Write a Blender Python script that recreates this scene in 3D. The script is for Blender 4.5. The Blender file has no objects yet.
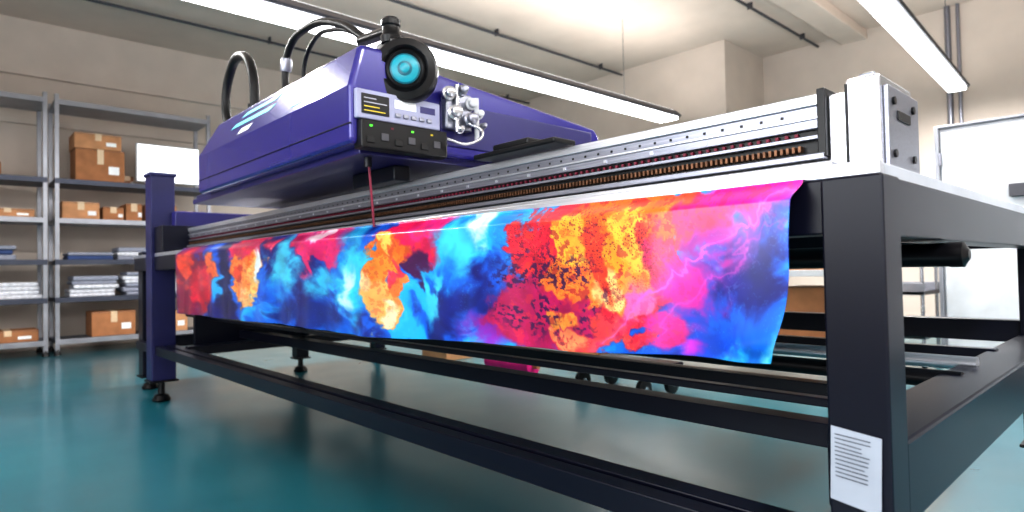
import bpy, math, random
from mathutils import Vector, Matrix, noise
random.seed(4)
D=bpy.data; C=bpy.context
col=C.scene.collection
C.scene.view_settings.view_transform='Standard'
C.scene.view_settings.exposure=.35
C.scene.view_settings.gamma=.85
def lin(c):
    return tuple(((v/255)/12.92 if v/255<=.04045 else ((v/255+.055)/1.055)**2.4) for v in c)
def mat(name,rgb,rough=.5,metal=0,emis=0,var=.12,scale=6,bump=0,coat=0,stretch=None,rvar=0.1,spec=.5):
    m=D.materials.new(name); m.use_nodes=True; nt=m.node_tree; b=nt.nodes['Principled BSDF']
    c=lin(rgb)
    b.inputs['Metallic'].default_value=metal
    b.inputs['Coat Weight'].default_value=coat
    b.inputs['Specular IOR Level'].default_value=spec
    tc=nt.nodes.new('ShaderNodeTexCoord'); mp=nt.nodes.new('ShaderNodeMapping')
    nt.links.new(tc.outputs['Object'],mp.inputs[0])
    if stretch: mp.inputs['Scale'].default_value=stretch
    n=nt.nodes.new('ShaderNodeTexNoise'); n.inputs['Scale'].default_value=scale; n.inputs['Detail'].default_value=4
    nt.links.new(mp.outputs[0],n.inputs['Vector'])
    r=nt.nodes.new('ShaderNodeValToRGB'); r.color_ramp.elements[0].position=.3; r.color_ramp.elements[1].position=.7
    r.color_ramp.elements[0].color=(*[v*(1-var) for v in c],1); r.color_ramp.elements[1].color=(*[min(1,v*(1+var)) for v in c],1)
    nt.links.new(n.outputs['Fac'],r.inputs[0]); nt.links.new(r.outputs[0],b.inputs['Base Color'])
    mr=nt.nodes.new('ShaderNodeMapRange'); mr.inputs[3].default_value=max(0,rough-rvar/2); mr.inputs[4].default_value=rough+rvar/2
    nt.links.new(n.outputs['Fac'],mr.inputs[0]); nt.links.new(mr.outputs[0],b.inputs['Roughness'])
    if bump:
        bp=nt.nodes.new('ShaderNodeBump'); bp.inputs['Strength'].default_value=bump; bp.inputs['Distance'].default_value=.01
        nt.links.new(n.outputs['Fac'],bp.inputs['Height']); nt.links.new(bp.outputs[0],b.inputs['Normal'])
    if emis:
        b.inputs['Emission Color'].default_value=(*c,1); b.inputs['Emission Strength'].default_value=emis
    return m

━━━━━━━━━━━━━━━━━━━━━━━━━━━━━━

## AIM
Write out the full listing verbatim, excluding its pictures.

## OUTPUT OF THE EXERCISE
Write a Blender Python script that recreates this scene in 3D. The script is for Blender 4.5. The Blender file has no objects yet.
import bpy, math, random
from mathutils import Vector, Matrix, noise
random.seed(4)
D=bpy.data; C=bpy.context
col=C.scene.collection
C.scene.view_settings.view_transform='Standard'
C.scene.view_settings.exposure=.35
C.scene.view_settings.gamma=.85
def lin(c):
    return tuple(((v/255)/12.92 if v/255<=.04045 else ((v/255+.055)/1.055)**2.4) for v in c)
def mat(name,rgb,rough=.5,metal=0,emis=0,var=.12,scale=6,bump=0,coat=0,stretch=None,rvar=0.1,spec=.5):
    m=D.materials.new(name); m.use_nodes=True; nt=m.node_tree; b=nt.nodes['Principled BSDF']
    c=lin(rgb)
    b.inputs['Metallic'].default_value=metal
    b.inputs['Coat Weight'].default_value=coat
    b.inputs['Specular IOR Level'].default_value=spec
    tc=nt.nodes.new('ShaderNodeTexCoord'); mp=nt.nodes.new('ShaderNodeMapping')
    nt.links.new(tc.outputs['Object'],mp.inputs[0])
    if stretch: mp.inputs['Scale'].default_value=stretch
    n=nt.nodes.new('ShaderNodeTexNoise'); n.inputs['Scale'].default_value=scale; n.inputs['Detail'].default_value=4
    nt.links.new(mp.outputs[0],n.inputs['Vector'])
    r=nt.nodes.new('ShaderNodeValToRGB'); r.color_ramp.elements[0].position=.3; r.color_ramp.elements[1].position=.7
    r.color_ramp.elements[0].color=(*[v*(1-var) for v in c],1); r.color_ramp.elements[1].color=(*[min(1,v*(1+var)) for v in c],1)
    nt.links.new(n.outputs['Fac'],r.inputs[0]); nt.links.new(r.outputs[0],b.inputs['Base Color'])
    mr=nt.nodes.new('ShaderNodeMapRange'); mr.inputs[3].default_value=max(0,rough-rvar/2); mr.inputs[4].default_value=rough+rvar/2
    nt.links.new(n.outputs['Fac'],mr.inputs[0]); nt.links.new(mr.outputs[0],b.inputs['Roughness'])
    if bump:
        bp=nt.nodes.new('ShaderNodeBump'); bp.inputs['Strength'].default_value=bump; bp.inputs['Distance'].default_value=.01
        nt.links.new(n.outputs['Fac'],bp.inputs['Height']); nt.links.new(bp.outputs[0],b.inputs['Normal'])
    if emis:
        b.inputs['Emission Color'].default_value=(*c,1); b.inputs['Emission Strength'].default_value=emis
    return m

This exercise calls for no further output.